Here, let me give you a real concrete example. There is a software package in the UK which I deal with, which has no export facility, and which keeps the data a customer keys in, in binary and proprietary formats. Now, the files are hackable so I have helped a customer extract their own data. If Apple's method of operating is upheld, so would a clause in a EULA be that said that you agree not to access the file C:\etc\etc, that you agree not to decompress it, that you agree not to use awk perl or sed or similar products in conjunction with it - in short, that you agree to pay 100 Euro for the service every time you want to get your data out, and you agree not to then put your data in to any competitive product.
This is why this case is so important. And this is why the case is not even mainly about Apple and its business model or its fortunes. This is about us, this is about people being able to do what they want with the software they have bought, versus a point of view that says, I will sell it to you, and then I will dictate what you may or may not do with it, in any respect I care to name, and no, nothing you create with this software is yours, even if it is entirely your own intellectual property. It is mine, because you did it with my software package.
And if I take steps that are in my interests as a company and not in yours as a user, well that's tough.
You don't think it can happen? It can. It does. If Apple wins it will be everywhere. A very skilled professional, not very computer savvy, was told by this company, when she asked tech support how to get the data, her own data, out, that it was all industry standard stuff, all she had to do was learn to write XSLT transforms. They suggested she learn Saxon and wished her good luck with it. She asked me where to start. I said, don't bother, they are laughing at you.
This is what is at stake. It has nothing to do with envy and jealousy, it has to do with intellectual freedom. It has to do whether, in order to give Apple the powers that it wants, but should not want, and does not need to maintain its business model, we abridge the intellectual freedom of the whole computer using public. That is, all of us.
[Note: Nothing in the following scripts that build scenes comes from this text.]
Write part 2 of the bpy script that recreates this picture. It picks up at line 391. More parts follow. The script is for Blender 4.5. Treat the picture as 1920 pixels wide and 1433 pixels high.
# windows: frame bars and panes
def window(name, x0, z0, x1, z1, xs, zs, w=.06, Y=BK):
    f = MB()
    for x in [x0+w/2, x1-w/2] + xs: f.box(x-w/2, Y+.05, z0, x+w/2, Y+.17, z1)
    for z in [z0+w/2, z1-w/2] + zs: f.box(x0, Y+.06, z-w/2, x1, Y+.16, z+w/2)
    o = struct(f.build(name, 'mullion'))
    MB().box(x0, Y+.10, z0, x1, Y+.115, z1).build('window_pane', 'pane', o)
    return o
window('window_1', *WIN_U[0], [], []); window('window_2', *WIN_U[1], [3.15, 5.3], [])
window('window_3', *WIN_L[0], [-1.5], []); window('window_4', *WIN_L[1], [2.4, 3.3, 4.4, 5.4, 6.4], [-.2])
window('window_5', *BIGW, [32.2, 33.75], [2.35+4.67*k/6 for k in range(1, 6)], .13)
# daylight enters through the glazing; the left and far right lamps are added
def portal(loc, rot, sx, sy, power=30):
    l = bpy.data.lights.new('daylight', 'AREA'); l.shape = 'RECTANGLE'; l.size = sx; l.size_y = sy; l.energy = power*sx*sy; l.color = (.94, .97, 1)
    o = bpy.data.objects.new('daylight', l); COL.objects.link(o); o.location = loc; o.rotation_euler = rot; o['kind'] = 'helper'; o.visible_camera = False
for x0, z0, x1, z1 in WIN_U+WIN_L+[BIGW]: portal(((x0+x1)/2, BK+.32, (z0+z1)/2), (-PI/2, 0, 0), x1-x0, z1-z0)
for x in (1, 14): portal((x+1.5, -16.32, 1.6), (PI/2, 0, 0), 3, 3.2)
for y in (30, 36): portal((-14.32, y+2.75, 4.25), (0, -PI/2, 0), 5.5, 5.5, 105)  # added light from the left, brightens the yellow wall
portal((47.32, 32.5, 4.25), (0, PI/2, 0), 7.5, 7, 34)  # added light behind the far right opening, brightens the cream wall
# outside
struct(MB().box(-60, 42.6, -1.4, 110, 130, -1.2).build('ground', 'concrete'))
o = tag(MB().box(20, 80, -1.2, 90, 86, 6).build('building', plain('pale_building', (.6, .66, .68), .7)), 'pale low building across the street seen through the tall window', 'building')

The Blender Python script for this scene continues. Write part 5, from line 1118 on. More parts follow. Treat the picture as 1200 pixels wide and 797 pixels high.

Hell no, is what we should all be saying.
Almost, but not quite. The case has nothing to do with whether *you* or *I* as consumers put OS X on a computer after we have purchased OS X. That is allowed by law already, and has nothing at all to do with this case. Apple has no say in that matter, and doesn't give a rats ass about it. This case has to do with whether a commercial entity can do so. Commercial entities such as Psystar are not consumers, as they are a computer manufacturer. The line is finely drawn, but it is there.






Member since:
2005-07-06
[1]: By "hardware" I'm referring to computers only. Devices such as the iPod & iPhone are a different class of device.
But to maintain a high quality it would involve a massive amount of control when it comes to licensing and many OEM's would simply refuse. How many OEM's right now have flat out refused to move to UEFI? On the issue of UEFI alone it epitomises the PC industries refusal to move beyond 30 years ago - why would Apple want to put up with that crap?
I can see it now, Apple would say, "ok, you need to do this, this, and this" and we would have whiners on here complaining that Apple's demands are too stringent. Its a no win situation with some idiots on this website - what it is all about is envy and jealousy. I can't have that product so I'd sooner see the company get destroyed instead.